- Job -
Reproduce all the lines below exactly and omit the images.

- Given material -
====
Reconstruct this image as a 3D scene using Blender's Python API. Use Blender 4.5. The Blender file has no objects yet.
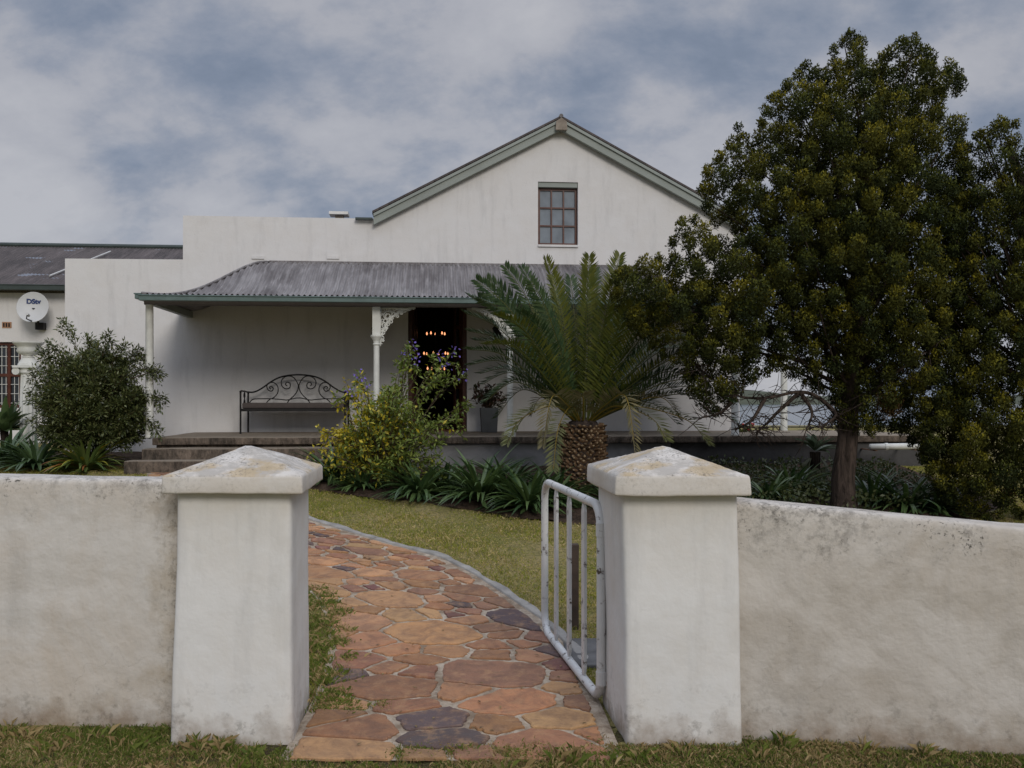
import bpy, bmesh, math, random
import numpy as np
from mathutils import Vector, noise
from mathutils.geometry import tessellate_polygon

random.seed(7)
RNG = np.random.default_rng(11)
S = bpy.context.scene
COL = S.collection
R = math.radians

# ------------------------------------------------------------------ camera
F = 900.0                       # focal length in pixels of a 1024 px wide frame
EYE = 1.6
HOR = 400.0                     # horizon row
cam_d = bpy.data.cameras.new('camera')
cam = bpy.data.objects.new('camera', cam_d)
COL.objects.link(cam)
cam.location = (0, 0, EYE)
cam.rotation_euler = (R(90), 0, 0)
cam_d.sensor_width = 36
cam_d.lens = F / 1024 * 36
cam_d.shift_y = (HOR - 384) / 1024
cam_d.clip_start = 0.05
cam_d.clip_end = 9000
S.camera = cam

# ------------------------------------------------------------------ light
SUN_EL, SUN_AZ = 28, 161         # azimuth clockwise from +Y (the view direction)
world = bpy.data.worlds.new('World')
S.world = world
world.use_nodes = True
wn, wl = world.node_tree.nodes, world.node_tree.links
wn.clear()
out = wn.new('ShaderNodeOutputWorld')
bg = wn.new('ShaderNodeBackground')
bg.inputs['Strength'].default_value = 0.1
sky = wn.new('ShaderNodeTexSky')
sky.sky_type = 'NISHITA'
sky.sun_disc = False
sky.sun_elevation = R(SUN_EL)
sky.sun_rotation = R(SUN_AZ)
tc = wn.new('ShaderNodeTexCoord')
sep = wn.new('ShaderNodeSeparateXYZ')
wl.new(tc.outputs['Generated'], sep.inputs[0])
zz = wn.new('ShaderNodeMath'); zz.operation = 'ABSOLUTE'
wl.new(sep.outputs['Z'], zz.inputs[0])
za = wn.new('ShaderNodeMath'); za.operation = 'ADD'
za.inputs[1].default_value = 0.55
wl.new(zz.outputs[0], za.inputs[0])
dx = wn.new('ShaderNodeMath'); dx.operation = 'DIVIDE'
dy = wn.new('ShaderNodeMath'); dy.operation = 'DIVIDE'
wl.new(sep.outputs['X'], dx.inputs[0]); wl.new(za.outputs[0], dx.inputs[1])
wl.new(sep.outputs['Y'], dy.inputs[0]); wl.new(za.outputs[0], dy.inputs[1])
cmb = wn.new('ShaderNodeCombineXYZ')
wl.new(dx.outputs[0], cmb.inputs[0]); wl.new(dy.outputs[0], cmb.inputs[1])
cmb.inputs[2].default_value = 3.35
def wnoise(scale, detail, rough, dist=0.0, off=(0, 0, 0)):
    m = wn.new('ShaderNodeMapping'); m.inputs['Location'].default_value = off
    m.inputs['Rotation'].default_value = (0, 0, R(18)); m.inputs['Scale'].default_value = (1.0, 1.25, 1)
    wl.new(cmb.outputs[0], m.inputs[0])
    n = wn.new('ShaderNodeTexNoise')
    n.inputs['Scale'].default_value = scale; n.inputs['Detail'].default_value = detail
    n.inputs['Roughness'].default_value = rough; n.inputs['Distortion'].default_value = dist
    wl.new(m.outputs[0], n.inputs['Vector'])
    return n.outputs['Fac']
n1 = wnoise(2.9, 9, 0.56, 0.10, (7.1, 2.75, 0.7))
n2 = wnoise(6.4, 9, 0.60, 0.12, (4, 2, 1))
mixn = wn.new('ShaderNodeMix'); mixn.data_type = 'FLOAT'; mixn.inputs[0].default_value = 0.36
wl.new(n1, mixn.inputs[2]); wl.new(n2, mixn.inputs[3])
cr = wn.new('ShaderNodeValToRGB')
els = cr.color_ramp.elements
els[0].position = 0.37; els[0].color = (1.75, 2.15, 2.9, 1)
els[1].position = 0.66; els[1].color = (4.75, 4.8, 5.15, 1)
for p, c in ((0.43, (2.1, 2.5, 3.3, 1)), (0.485, (2.8, 3.1, 3.8, 1)), (0.55, (3.95, 4.05, 4.5, 1))):
    e = els.new(p); e.color = c
wl.new(mixn.outputs[0], cr.inputs[0])
# thin places where the blue sky shows through the cloud
cov = wn.new('ShaderNodeMapRange')
cov.inputs[1].default_value = 0.30; cov.inputs[2].default_value = 0.40
cov.inputs[3].default_value = 0.88; cov.inputs[4].default_value = 0.95
wl.new(wnoise(2.3, 4, 0.5, 0.2, (9, 3, 0)), cov.inputs[0])
skm = wn.new('ShaderNodeMix'); skm.data_type = 'RGBA'
wl.new(cov.outputs[0], skm.inputs[0]); wl.new(sky.outputs[0], skm.inputs[6]); wl.new(cr.outputs[0], skm.inputs[7])
# an overcast sky is brighter overhead than towards the horizon
zen = wn.new('ShaderNodeMapRange'); zen.interpolation_type = 'SMOOTHSTEP'
zen.inputs[1].default_value = 0.38; zen.inputs[2].default_value = 1.0
zen.inputs[3].default_value = 1.0; zen.inputs[4].default_value = 3.8
wl.new(sep.outputs['Z'], zen.inputs[0])
zm = wn.new('ShaderNodeVectorMath'); zm.operation = 'SCALE'
wl.new(skm.outputs[2], zm.inputs[0]); wl.new(zen.outputs[0], zm.inputs['Scale'])
wl.new(zm.outputs[0], bg.inputs['Color'])
wl.new(bg.outputs[0], out.inputs[0])

sun_d = bpy.data.lights.new('sun', 'SUN')
sun = bpy.data.objects.new('sun', sun_d)
COL.objects.link(sun)
sun_d.energy = 1.45
sun_d.angle = R(21)
sun_d.color = (1.0, 0.95, 0.88)
sdir = Vector((math.sin(R(SUN_AZ)) * math.cos(R(SUN_EL)), math.cos(R(SUN_AZ)) * math.cos(R(SUN_EL)), math.sin(R(SUN_EL))))
sun.rotation_euler = (-sdir).to_track_quat('-Z', 'Y').to_euler()
sun.location = sdir * 60
vs = S.view_settings
vs.view_transform = 'Standard'; vs.look = 'None'; vs.gamma = 1; vs.use_curve_mapping = False
vs.exposure = 0.0

# ------------------------------------------------------------------ frames
TH = R(5.0); CT, ST = math.cos(TH), math.sin(TH)
Y0 = 15.2                        # the facade passes (0, Y0), turned 5 degrees
ORG = {}
def hw(u, d, z=0.0): return Vector((u * CT - d * ST, Y0 + u * ST + d * CT, z))
def hY(px, d): return (Y0 + d / CT) / (1 - math.tan(TH) * (px - 512) / F)
def HU(px, d=0.0):
    Y = hY(px, d); X = (px - 512) / F * Y
    return X * CT + (Y - Y0) * ST
def HZ(px, py, d=0.0): return EYE - (py - HOR) * hY(px, d) / F
def W(px, py, Y): return Vector(((px - 512) * Y / F, Y, EYE - (py - HOR) * Y / F))

def ter(x, y):
    x = np.asarray(x, float); y = np.asarray(y, float)
    t = 0.094 * np.log1p(np.exp(np.clip(3 * (y - 6), -30, 30))) / 3
    t = np.where(3 * (y - 6) > 30, 0.094 * (y - 6), t)
    t = 0.66 - np.log1p(np.exp(np.clip(14 * (0.66 - t), -30, 30))) / 14 * 1.0
    k = np.clip((y - 34) / 40, 0, 1); k = k * k * (3 - 2 * k)
    a = np.clip((-x - 2.8) / 2.0, 0, 1); b = np.clip((y - 9.2) / 2.8, 0, 1)
    t = t + 0.085 * a * a * (3 - 2 * a) * b * b * (3 - 2 * b)
    return t - 16 * k
def tz(x, y): return float(ter(x, y))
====
- Worked answer -
Reconstruct this image as a 3D scene using Blender's Python API. Use Blender 4.5. The Blender file has no objects yet.
import bpy, bmesh, math, random
import numpy as np
from mathutils import Vector, noise
from mathutils.geometry import tessellate_polygon

random.seed(7)
RNG = np.random.default_rng(11)
S = bpy.context.scene
COL = S.collection
R = math.radians

# ------------------------------------------------------------------ camera
F = 900.0                       # focal length in pixels of a 1024 px wide frame
EYE = 1.6
HOR = 400.0                     # horizon row
cam_d = bpy.data.cameras.new('camera')
cam = bpy.data.objects.new('camera', cam_d)
COL.objects.link(cam)
cam.location = (0, 0, EYE)
cam.rotation_euler = (R(90), 0, 0)
cam_d.sensor_width = 36
cam_d.lens = F / 1024 * 36
cam_d.shift_y = (HOR - 384) / 1024
cam_d.clip_start = 0.05
cam_d.clip_end = 9000
S.camera = cam

# ------------------------------------------------------------------ light
SUN_EL, SUN_AZ = 28, 161         # azimuth clockwise from +Y (the view direction)
world = bpy.data.worlds.new('World')
S.world = world
world.use_nodes = True
wn, wl = world.node_tree.nodes, world.node_tree.links
wn.clear()
out = wn.new('ShaderNodeOutputWorld')
bg = wn.new('ShaderNodeBackground')
bg.inputs['Strength'].default_value = 0.1
sky = wn.new('ShaderNodeTexSky')
sky.sky_type = 'NISHITA'
sky.sun_disc = False
sky.sun_elevation = R(SUN_EL)
sky.sun_rotation = R(SUN_AZ)
tc = wn.new('ShaderNodeTexCoord')
sep = wn.new('ShaderNodeSeparateXYZ')
wl.new(tc.outputs['Generated'], sep.inputs[0])
zz = wn.new('ShaderNodeMath'); zz.operation = 'ABSOLUTE'
wl.new(sep.outputs['Z'], zz.inputs[0])
za = wn.new('ShaderNodeMath'); za.operation = 'ADD'
za.inputs[1].default_value = 0.55
wl.new(zz.outputs[0], za.inputs[0])
dx = wn.new('ShaderNodeMath'); dx.operation = 'DIVIDE'
dy = wn.new('ShaderNodeMath'); dy.operation = 'DIVIDE'
wl.new(sep.outputs['X'], dx.inputs[0]); wl.new(za.outputs[0], dx.inputs[1])
wl.new(sep.outputs['Y'], dy.inputs[0]); wl.new(za.outputs[0], dy.inputs[1])
cmb = wn.new('ShaderNodeCombineXYZ')
wl.new(dx.outputs[0], cmb.inputs[0]); wl.new(dy.outputs[0], cmb.inputs[1])
cmb.inputs[2].default_value = 3.35
def wnoise(scale, detail, rough, dist=0.0, off=(0, 0, 0)):
    m = wn.new('ShaderNodeMapping'); m.inputs['Location'].default_value = off
    m.inputs['Rotation'].default_value = (0, 0, R(18)); m.inputs['Scale'].default_value = (1.0, 1.25, 1)
    wl.new(cmb.outputs[0], m.inputs[0])
    n = wn.new('ShaderNodeTexNoise')
    n.inputs['Scale'].default_value = scale; n.inputs['Detail'].default_value = detail
    n.inputs['Roughness'].default_value = rough; n.inputs['Distortion'].default_value = dist
    wl.new(m.outputs[0], n.inputs['Vector'])
    return n.outputs['Fac']
n1 = wnoise(2.9, 9, 0.56, 0.10, (7.1, 2.75, 0.7))
n2 = wnoise(6.4, 9, 0.60, 0.12, (4, 2, 1))
mixn = wn.new('ShaderNodeMix'); mixn.data_type = 'FLOAT'; mixn.inputs[0].default_value = 0.36
wl.new(n1, mixn.inputs[2]); wl.new(n2, mixn.inputs[3])
cr = wn.new('ShaderNodeValToRGB')
els = cr.color_ramp.elements
els[0].position = 0.37; els[0].color = (1.75, 2.15, 2.9, 1)
els[1].position = 0.66; els[1].color = (4.75, 4.8, 5.15, 1)
for p, c in ((0.43, (2.1, 2.5, 3.3, 1)), (0.485, (2.8, 3.1, 3.8, 1)), (0.55, (3.95, 4.05, 4.5, 1))):
    e = els.new(p); e.color = c
wl.new(mixn.outputs[0], cr.inputs[0])
# thin places where the blue sky shows through the cloud
cov = wn.new('ShaderNodeMapRange')
cov.inputs[1].default_value = 0.30; cov.inputs[2].default_value = 0.40
cov.inputs[3].default_value = 0.88; cov.inputs[4].default_value = 0.95
wl.new(wnoise(2.3, 4, 0.5, 0.2, (9, 3, 0)), cov.inputs[0])
skm = wn.new('ShaderNodeMix'); skm.data_type = 'RGBA'
wl.new(cov.outputs[0], skm.inputs[0]); wl.new(sky.outputs[0], skm.inputs[6]); wl.new(cr.outputs[0], skm.inputs[7])
# an overcast sky is brighter overhead than towards the horizon
zen = wn.new('ShaderNodeMapRange'); zen.interpolation_type = 'SMOOTHSTEP'
zen.inputs[1].default_value = 0.38; zen.inputs[2].default_value = 1.0
zen.inputs[3].default_value = 1.0; zen.inputs[4].default_value = 3.8
wl.new(sep.outputs['Z'], zen.inputs[0])
zm = wn.new('ShaderNodeVectorMath'); zm.operation = 'SCALE'
wl.new(skm.outputs[2], zm.inputs[0]); wl.new(zen.outputs[0], zm.inputs['Scale'])
wl.new(zm.outputs[0], bg.inputs['Color'])
wl.new(bg.outputs[0], out.inputs[0])

sun_d = bpy.data.lights.new('sun', 'SUN')
sun = bpy.data.objects.new('sun', sun_d)
COL.objects.link(sun)
sun_d.energy = 1.45
sun_d.angle = R(21)
sun_d.color = (1.0, 0.95, 0.88)
sdir = Vector((math.sin(R(SUN_AZ)) * math.cos(R(SUN_EL)), math.cos(R(SUN_AZ)) * math.cos(R(SUN_EL)), math.sin(R(SUN_EL))))
sun.rotation_euler = (-sdir).to_track_quat('-Z', 'Y').to_euler()
sun.location = sdir * 60
vs = S.view_settings
vs.view_transform = 'Standard'; vs.look = 'None'; vs.gamma = 1; vs.use_curve_mapping = False
vs.exposure = 0.0

# ------------------------------------------------------------------ frames
TH = R(5.0); CT, ST = math.cos(TH), math.sin(TH)
Y0 = 15.2                        # the facade passes (0, Y0), turned 5 degrees
ORG = {}
def hw(u, d, z=0.0): return Vector((u * CT - d * ST, Y0 + u * ST + d * CT, z))
def hY(px, d): return (Y0 + d / CT) / (1 - math.tan(TH) * (px - 512) / F)
def HU(px, d=0.0):
    Y = hY(px, d); X = (px - 512) / F * Y
    return X * CT + (Y - Y0) * ST
def HZ(px, py, d=0.0): return EYE - (py - HOR) * hY(px, d) / F
def W(px, py, Y): return Vector(((px - 512) * Y / F, Y, EYE - (py - HOR) * Y / F))

def ter(x, y):
    x = np.asarray(x, float); y = np.asarray(y, float)
    t = 0.094 * np.log1p(np.exp(np.clip(3 * (y - 6), -30, 30))) / 3
    t = np.where(3 * (y - 6) > 30, 0.094 * (y - 6), t)
    t = 0.66 - np.log1p(np.exp(np.clip(14 * (0.66 - t), -30, 30))) / 14 * 1.0
    k = np.clip((y - 34) / 40, 0, 1); k = k * k * (3 - 2 * k)
    a = np.clip((-x - 2.8) / 2.0, 0, 1); b = np.clip((y - 9.2) / 2.8, 0, 1)
    t = t + 0.085 * a * a * (3 - 2 * a) * b * b * (3 - 2 * b)
    return t - 16 * k
def tz(x, y): return float(ter(x, y))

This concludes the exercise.